Floating and vertical farming technologies are in use today on a small scale, but some researchers and entrepreneurs say they are promising forms of alternative food production.

“It will be the international breakthrough for urban farming,” says Hans Hassle, founder Plantagon, Stockholm, Sweden, of the company’s 180-ft-tall vertical greenhouse and office building, scheduled to begin construction in Linkoping, Sweden in the summer of 2015.

The impetus to plant farms in towers or on floating platforms, is to cut down on major cities’ reliance on imported food.

Hassle says that by 2050, 80% of the earth’s population will live in urban areas, and Plantagon’s research is aimed to meet the projected geographic shift in food demand.

Sky Greens is a major commercial, vertical farm located on 8.5-acres in Singapore, which imports 90% of its food, according to Jack Ng, founder, Sky Greens, Ltd. Ng’s greenhouses feature a 30-ft-tall planting system with rotating troughs irrigated by gravity-fed water wheels, says Ng. He claims his facility supplies at least 1.5% of the produce for Singapore’s population of 5.3 million.

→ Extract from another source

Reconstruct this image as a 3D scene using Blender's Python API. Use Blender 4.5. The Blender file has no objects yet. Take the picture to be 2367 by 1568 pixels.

The idea of commercial floating farms is less proven today; futuristic designs by architects like Shimizu Corp. and groups like the Seasteading Institute keep imaginations and investors involved. The latter released a book and commissioned a concept design reports about floating islands with farms aboard. Simpler floating farms made of water hyacinths and bamboo exist in Bangladesh, where flooding is common.

Giant Solar Energy Farms

North African solar energy will power the United Kingdom and possibly other European countries in a scheme now unfolding in Tunisia to develop a 2,250-MW solar-tower plant. The project has a power-purchase agreement offer for 500 MW and commercial operation is scheduled for 2018.

TuNur Ltd., the plant’s owner, is a joint venture of solar powerplant developer Nur Energie Ltd., renewable-energy investment company Low Carbon, both U.K.-based, and a group of Tunisian investors. The project, now undergoing permitting in Tunisia and in Europe, is designed for a 25,000-acre site in the southwest Tunisian Sahara. It is set to reach financial close and start construction in 2016.

The project will consist of 18 modules generating 125 MW each. Each tower will stand at the center of rings of heliostats totaling up to 2.5 million sq meters reflecting the sun’s heat to the receiver, which is a set of vertical tubes installed on the tower. The heat-transfer medium, a mixture of molten salts, will be heated at the peak and be pumped into a heat exchanger, where it will superheat steam to power a turbine generator.

The generated power will be stepped up to 500 kV, converted to direct current and delivered via 600 km of overhead lines and 600 km of submarine cable to Montalto di Castro, Italy. There it will be stepped down to 400 kV AC for transmission into the European system.

The system has been designed by a leading U.K. engineering firm, which a Low Carbon official declined to name. TuNur will run separate commercial tenders toward the end of 2015 for the power plant and transmission to allow all major EPCs participate, the official says. Total capital required will be $12.5 billion, split between two tranches of 1000 MW. TuNur partners and shareholders have invested about $12.5 million to date.

TuNur will potentially be the largest concentrated solar power plant in the world when it is completed. Currently the largest such power plant is Ivanpah, in California, which produces 392 MW.